(Photo Credit: U.S. Army) VIEW ORIGINAL

ROCK ISLAND ARSENAL, Ill. — The Joint Munitions Command’s efforts to operationalize and assess munitions readiness was the focus during the quarterly update with Lt. Gen. Ed Daly, Deputy Commanding General, U.S. Army Materiel Command. Brig. Gen. Michelle Letcher, Commander, led the brief and highlighted strategic initiatives that JMC is using to nest with Army and AMC priorities.

Joe Klunder, Policy Division, Sustainment Production Directorate, briefed the different mechanisms JMC employs to measure munitions readiness and the evolution of its efforts to isolate and articulate risk.  This provides decision space for Army senior leaders to make positioning and distribution decisions and influence Program Objective Memorandum procurement decisions. Using the Munitions Readiness Report created by JMC in 2002 and the Ammunition Readiness Chart  developed in 2017, JMC has taken readiness measurements a step further by focusing on the entire Class V portfolio, respective to Army Service Component Commands Operation Plans and total stockage objectives.

The intent is to leverage the Logistics Data Analysis Center Vantage and SABRE solutions to automate many of the manual business rules employed to develop readiness metrics, allowing JMC to have real-time readiness data available to analyze and provide recommendations to senior leaders for decision.

“This new vertical integration of munitions readiness will produce a common operating picture, allowing us and our enterprise partners to see ourselves within the global context of munitions readiness,” Klunder said.

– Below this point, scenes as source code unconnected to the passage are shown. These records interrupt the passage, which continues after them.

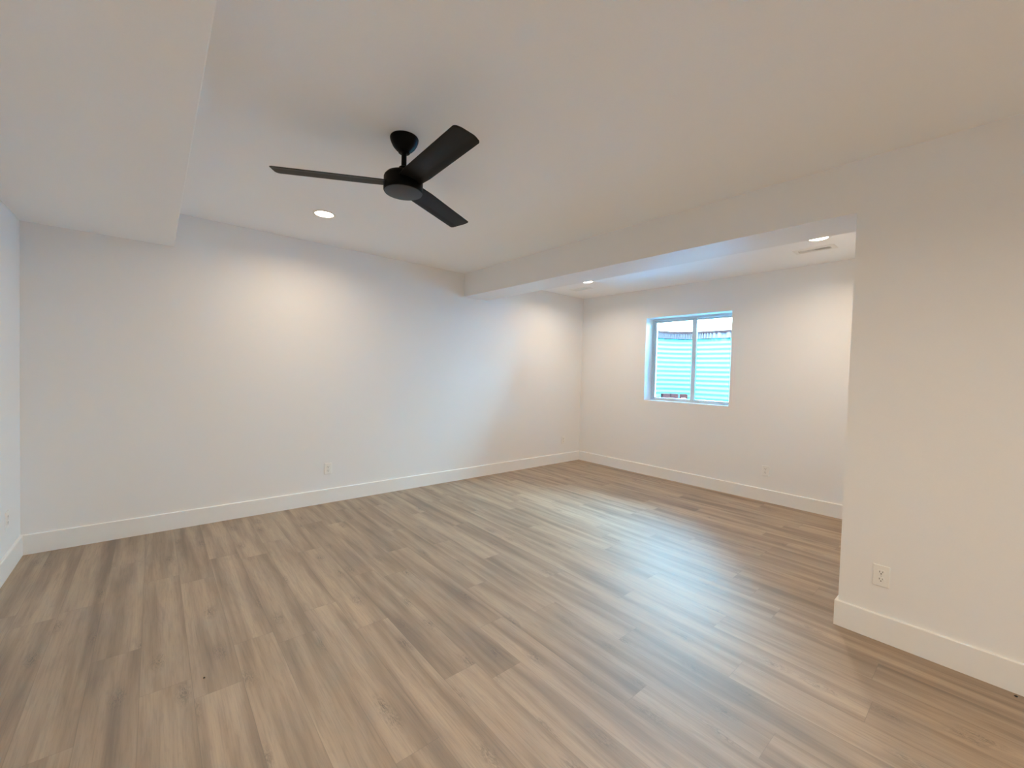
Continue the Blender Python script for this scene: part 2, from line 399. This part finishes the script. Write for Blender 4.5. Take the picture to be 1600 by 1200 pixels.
# ---------------------------------------------------------------- outlets
def make_outlet():
    """local frame: plate in the XZ plane facing -Y, back at y=0"""
    t = thing('wall_outlet', 'x', 'outlet')
    bm = bmesh.new()
    w2, h2 = .036, .059
    pr = [(-w2, 0, -h2), (w2, 0, -h2), (w2, 0, h2), (-w2, 0, h2)]
    a = [bm.verts.new(p) for p in pr]
    b = [bm.verts.new((p[0]*.995, -.003, p[2]*.997)) for p in pr]
    c = [bm.verts.new((p[0]*.93, -.0062, p[2]*.955)) for p in pr]
    for r0, r1 in ((a, b), (b, c)):
        for i in range(4): bm.faces.new((r0[i], r0[(i+1)%4], r1[(i+1)%4], r1[i]))
    bm.faces.new(c); bm.faces.new(a[::-1])
    obj('cover_plate', bm, M_plate, t, bevel=.0008)
    for s in (-1, 1):
        bm = bmesh.new(); pts = []
        for i in range(32):
            an = 2*math.pi*i/32; x = .0172*math.cos(an); z = .0172*math.sin(an); z = max(-.0142, min(.0142, z)); pts.append((x, z))
        lo = [bm.verts.new((x, -.004, z)) for x, z in pts]; hi = [bm.verts.new((x, -.0082, z)) for x, z in pts]
        bm.faces.new(hi); bm.faces.new(lo[::-1])
        for i in range(32): bm.faces.new((lo[i], lo[(i+1)%32], hi[(i+1)%32], hi[i]))
        rc = obj('receptacle', bm, M_plate, t, bevel=.0006, loc=(0, 0, s*.0198))
        bm = bmesh.new()
        box(bm, (-.0076, -.0087, -.001), (-.0052, -.0070, .0085)); box(bm, (.0052, -.0087, .0005), (.0074, -.0070, .0080))
        bmesh.ops.create_cone(bm, cap_ends=True, segments=14, radius1=.0028, radius2=.0028, depth=.0017, matrix=Matrix.Translation((0, -.00785, -.0072)) @ Matrix.Rotation(math.pi/2, 4, 'X'))
        obj('socket_slots', bm, M_slot, rc)
    bm = bmesh.new(); bmesh.ops.create_cone(bm, cap_ends=True, segments=16, radius1=.0032, radius2=.0026, depth=.0016, matrix=Matrix.Translation((0, -.0068, 0)) @ Matrix.Rotation(math.pi/2, 4, 'X'))
    obj('screw', bm, M_screw, t)
    return t
def place(o, loc, rz, label, group=None):
    o.location = loc; o.rotation_euler = (0, 0, rz); o['label'] = label
    if group: o['group'] = group
G = 'duplex outlets on the walls'
o1 = make_outlet(); place(o1, (HX, -4.200, .360), -math.pi/2, 'white duplex outlet on the near wall beside the opening corner', G)
place(copy_tree(o1), (-4.058, 0, .362), 0, 'white duplex outlet midway along the long wall, below the glow of the ceiling light', G)
place(copy_tree(o1), (-.398, 0, .362), 0, 'small white outlet on the long wall close to the far corner', G)
place(copy_tree(o1), (0, -2.836, .363), -math.pi/2, 'white outlet low on the window wall, between the window and the edge of the opening', G)
place(copy_tree(o1), (WL, -.373, .366), math.pi/2, 'pale outlet seen edge-on on the side wall above the baseboard', G)

# ---------------------------------------------------------------- recessed ceiling lights
def make_downlight():
    t = thing('recessed_light', 'x', 'ceiling light')
    bm = bmesh.new(); lathe(bm, [(.0700, .004), (.0705, -.0035), (.078, -.0062), (.088, -.0050), (.0925, -.0015), (.0925, .0), (.070, .004)], 56)
    o = obj('trim_ring', bm, M_plate, t); autosmooth(o, 50)
    bm = bmesh.new(); lathe(bm, [(0, -.0028), (.05, -.0026), (.0700, -.0015), (.0700, 0), (0, 0)], 56)
    o = obj('lens', bm, M_lens, t); autosmooth(o, 50)
    return t
def lamp_for(t, power, color):
    l = bpy.data.lights.new('downlight_lamp', 'AREA'); l.shape = 'DISK'; l.size = .13; l.energy = power; l.color = color
    l.spread = math.radians(158)
    lo = bpy.data.objects.new('downlight_lamp', l); C.objects.link(lo); lo.parent = t; lo.location = (0, 0, -.008)
d1 = make_downlight()
G = 'recessed ceiling lights'
spots = [((-4.395, -.89), 'bright round recessed light in the main ceiling beyond the fan'),
         ((-.985, -3.49), 'recessed light in the ceiling of the window nook, next to the larger visible air vent'),
         ((-.985, -.88), 'small recessed light in the ceiling of the window nook near the far corner'),
         ((-4.40, -3.93), 'recessed light in the main ceiling on the near side of the fan'),
         ((-4.40, -6.3), 'added fill light in the main ceiling at the unseen rear of the room'),
         ((-4.40, -8.4), 'added fill light in the main ceiling by the unseen rear wall')]  # last two are added behind the camera to lift the ambient light
for i, ((x, y), lab) in enumerate(spots):
    t = d1 if i == 0 else copy_tree(d1)
    t.location = (x, y, ZC); t['label'] = lab; t['group'] = G
    lamp_for(t, (P_MAIN, P_NOOK, P_NOOK, P_NEAR, P_REAR_FILL, P_REAR_FILL)[i], REAR_FILL_COLOR if i > 3 else LAMP_COLOR)

# ---------------------------------------------------------------- ceiling registers
def make_vent():
    """length along Y, 0.30 x 0.15; louvres in two banks throwing opposite ways"""
    t = thing('air_vent', 'x', 'air vent')
    bm = bmesh.new(); L2, W2, l2, w2 = .168, .082, .128, .040
    def ring(L, W, z): return [bm.verts.new(p) for p in ((-W, -L, z), (W, -L, z), (W, L, z), (-W, L, z))]
    r = [ring(L2, W2, 0), ring(L2, W2, -.002), ring(L2-.012, W2-.012, -.006), ring(l2, w2, -.006), ring(l2, w2, .0)]
    for a, b in zip(r, r[1:]):
        for i in range(4): bm.faces.new((a[i], a[(i+1)%4], b[(i+1)%4], b[i]))
    box(bm, (-w2, -.005, -.006), (w2, .005, -.0005))
    obj('vent_frame', bm, M_plate, t)
    bm = bmesh.new(); box(bm, (-w2, -l2, -.0012), (w2, l2, -.0002)); obj('duct_opening', bm, M_slot, t)
    for s in (-1, 1):
        bm = bmesh.new(); n = 9
        for i in range(n):
            y = s*(.010 + (l2-.012)*(i+.5)/n)
            c = .0016 if s < 0 else .0030
            v = [bm.verts.new(p) for p in ((-w2, y-c, -.0014-0), (w2, y-c, -.0014), (w2, y+c, -.0058), (-w2, y+c, -.0058))] if s > 0 else \
                [bm.verts.new(p) for p in ((-w2, y-c, -.0014), (w2, y-c, -.0014), (w2, y+c, -.0058), (-w2, y+c, -.0058))]
            bm.faces.new(v)
            u = [bm.verts.new(q.co+V((0, .0007, .0007))) for q in v]; bm.faces.new(u[::-1])
            for k in range(4): bm.faces.new((v[k], v[(k+1)%4], u[(k+1)%4], u[k]))
        obj('louvres', bm, M_plate, t)
    return t
v1 = make_vent(); v1.location = (-.625, -3.375, ZC); v1['label'] = 'white ceiling air vent beside the recessed light nearer the opening jamb'; v1['group'] = 'ceiling air vents in the window nook'
v2 = copy_tree(v1); v2.location = (-.66, -.50, ZC); v2['label'] = 'white ceiling air vent near the far corner, beside the small recessed light'

# ---------------------------------------------------------------- ceiling fan
FXY = (-4.421, -2.406)
fan = thing('ceiling_fan', 'matte black three-blade ceiling fan hanging from the main ceiling', 'ceiling fan', (*FXY, ZC))
bm = bmesh.new(); lathe(bm, [(0, 0), (.0745, 0), (.0765, -.004), (.0755, -.014), (.070, -.030), (.060, -.048), (.046, -.064), (.034, -.074), (.031, -.077), (.031, -.081), (.026, -.084), (0, -.084)], 56)
o = obj('canopy', bm, M_fan, fan); autosmooth(o, 40)
bm = bmesh.new(); lathe(bm, [(0, -.08), (.0142, -.08), (.0142, -.19), (0, -.19)], 32)
o = obj('downrod', bm, M_fan, fan); autosmooth(o, 40)
bm = bmesh.new(); lathe(bm, [(0, -.158), (.022, -.158), (.026, -.161), (.026, -.176), (.045, -.180), (.048, -.184), (.048, -.196), (0, -.196)], 40)
o = obj('rod_collar', bm, M_fan, fan); autosmooth(o, 40)
bm = bmesh.new(); lathe(bm, [(0, -.190), (.060, -.192), (.092, -.203), (.102, -.215), (.105, -.222), (.105, -.268), (.106, -.270), (.106, -.290), (.1035, -.2955), (.098, -.296), (0, -.296)], 72)
o = obj('motor_housing', bm, M_fan, fan); autosmooth(o, 30)
bm = bmesh.new(); lathe(bm, [(0, -.2955), (.0995, -.2955), (.1020, -.2965), (.1012, -.2985), (.098, -.2995), (0, -.2998)], 72)
o = obj('bottom_cap', bm, M_cap, fan); autosmooth(o, 30); o['label'] = 'dark grey flat bottom cap'
ZBL = -.249
def blade_mesh():
    """blade along +X; local +Y edge (counter-clockwise) is the low edge"""
    CH = .135; R0, R1 = .080, .660; cr = .020
    ys = [-CH/2 + CH*i/20 for i in range(21)]
    def zc(y):
        s = -math.tan(math.radians(8.0))*y
        if y > .030: s -= math.tan(math.radians(9))*(y-.030)
        if y < -.055: s += 0
        return s
    def th(y):
        u = abs(y)/(CH/2); return .0034*math.sqrt(max(0, 1-u**3)) + .0009
    xs = [R0 + (R1-R0)*i/40 for i in range(37)] + [R1-.052+.052*k/16 for k in range(1, 17)]
    xs = sorted(set(round(x, 5) for x in xs))
    bm = bmesh.new(); top = {}; bot = {}
    for i, x in enumerate(xs):
        d = R1-x; half = CH/2
        if d < cr: half = CH/2 - cr + math.sqrt(max(0, cr*cr-(cr-d)**2))
        taper = 1 - .10*max(0, 1-(x-R0)/.10)
        for j, y in enumerate(ys):
            yy = y/(CH/2)*half*taper
            z = zc(yy)
            top[i, j] = bm.verts.new((x, yy, z+th(y))); bot[i, j] = bm.verts.new((x, yy, z-th(y)))
    n, m_ = len(xs), len(ys)
    for i in range(n-1):
        for j in range(m_-1):
            bm.faces.new((top[i,j], top[i+1,j], top[i+1,j+1], top[i,j+1])); bm.faces.new((bot[i,j], bot[i,j+1], bot[i+1,j+1], bot[i+1,j]))
        for j in (0, m_-1): bm.faces.new((top[i,j], bot[i,j], bot[i+1,j], top[i+1,j]))
    for j in range(m_-1):
        for i in (0, n-1): bm.faces.new((top[i,j], top[i,j+1], bot[i,j+1], bot[i,j]))
    return bm
bl = obj('blade', blade_mesh(), M_blade, fan, loc=(0, 0, ZBL)); autosmooth(bl, 30)
for k, ang in enumerate((151.0, 268.0, 28.2)):
    b = bl if k == 0 else bl.copy()
    if k: C.objects.link(b); b.parent = fan
    b.location = (0, 0, ZBL); b.rotation_euler = (0, 0, math.radians(ang))

# ---------------------------------------------------------------- specks on the floor
for (x, y, s, lab) in ((-5.282, -2.286, .0045, 'tiny dark speck of debris lying on the planks in the open floor'), (-2.437, -4.69, .006, 'tiny dark speck of debris on the floor along the near baseboard')):
    bm = bmesh.new(); bmesh.ops.create_icosphere(bm, subdivisions=2, radius=s)
    for v in bm.verts: v.co *= 1+.5*noise.noise(v.co*300); v.co.z *= .4
    tag(obj('debris_speck', bm, M_crumb, smooth=True, loc=(x, y, s*.35)), lab, 'debris', 'dark specks on the floor')
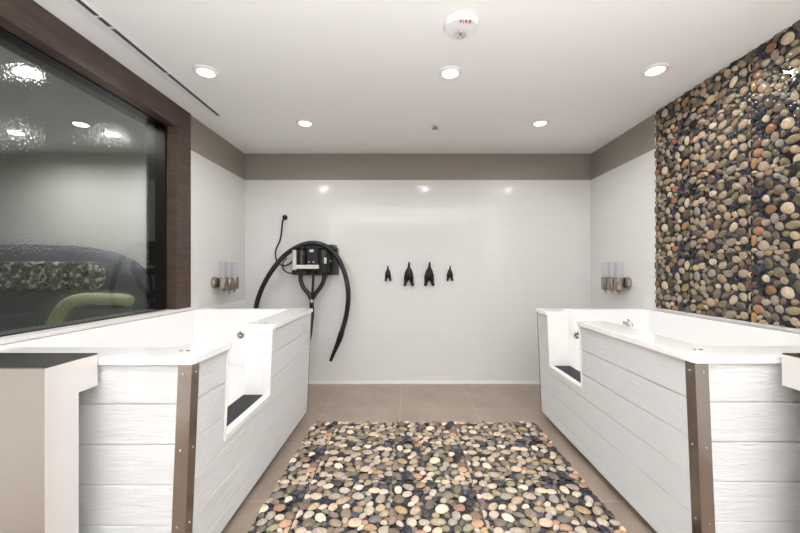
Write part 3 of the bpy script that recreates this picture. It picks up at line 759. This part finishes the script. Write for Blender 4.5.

Another topic highlighted during the update was the newly-streamlined Munitions Requirements and Distributing Planning process. The MRDP, led by U.S. Army Materiel Command in coordination with the Department of the Army G3/G4, Joint Munitions Command and Aviation and Missile Command, was conducted in early May 2020. It was the inaugural version in a virtual format to validate munitions requirements, allocations and distribution plans to Army Commands, Army Service Component Commands and Direct Reporting Units.  To prepare for the meeting, the team reviewed more than 600 munitions items. However, the new procedure streamlined the requirements and validation process by only discussing the constrained inventory items with each Command individually. The MRDP process enables Army Commanders to make risk-based distribution and positioning decisions impacting readiness.

In addition to better understanding requirements, JMC continues to make strides with understanding the supply chain and its ability to surge.

“We’re continuing to evolve our perspective, shifting from a narrow focus to an integrated view with an emphasis on operational impact,” said Jim Veto, Industrial Base Analysis Division, Government-Owned Contractor-Operated Directorate.

JMC has transitioned its attention from a single round to the linkage between ammo and weapons systems to create outputs that are more impactful. By combining these improved outputs with data from key systems of record for inventory and production, JMC is creating an enterprise risk model that allows for a holistic view. This gives JMC the knowledge necessary to effectively influence key decisions about readiness and risk.

“We’ve done fantastic work,” said Daly. “Now we need to operationalize it, drive effects, and align resources to these strategic priorities.”

Another way for the Ammunition Enterprise to pursue vertical integration is with an End-to-End Ammunition Business System designed to plan, track, account, audit, integrate and manage the supply and distribution of Class V munitions worldwide.

Bob Johnson, Enterprise Resource Planning Sustainment Division, Organic Industrial Base Directorate, stated, “JMC has the opportunity to transform the status quo and truly reform end-to-end ammunition management, and align JMC with the Army ERP strategy.”

The current Ammo environment is on a trajectory to replace the Standard Army Ammunition System-Modernization, but will still ultimately rely on multiple external systems to perform integration across the end-to-end supply chain. The goal is to pursue vertical integration in one system and leverage standard commercial capabilities to reduce sustainment costs from custom development.

“This path nests us with the future state of the Army ERP modernization strategy and highlights an opportunity to merge the two efforts,” Johnson explained. “Putting ammunition on the leading edge of ERP modernization allows ammunition to act as a pilot for other classes of supply.”

Lisha Adams, Executive Deputy to the Commanding General, AMC, and Daly expressed their appreciation for the leadership Letcher has displayed during her command of JMC.

“This is tremendous work by the JMC team. This is a great trajectory from Strategic Support Area to tactical and operational points of need,” said Daly.

Daly commended Letcher on collaborating with other organizations and for leading from the front.

“JMC is nested with the Army’s and Gen. Perna’s visions,” Daly said.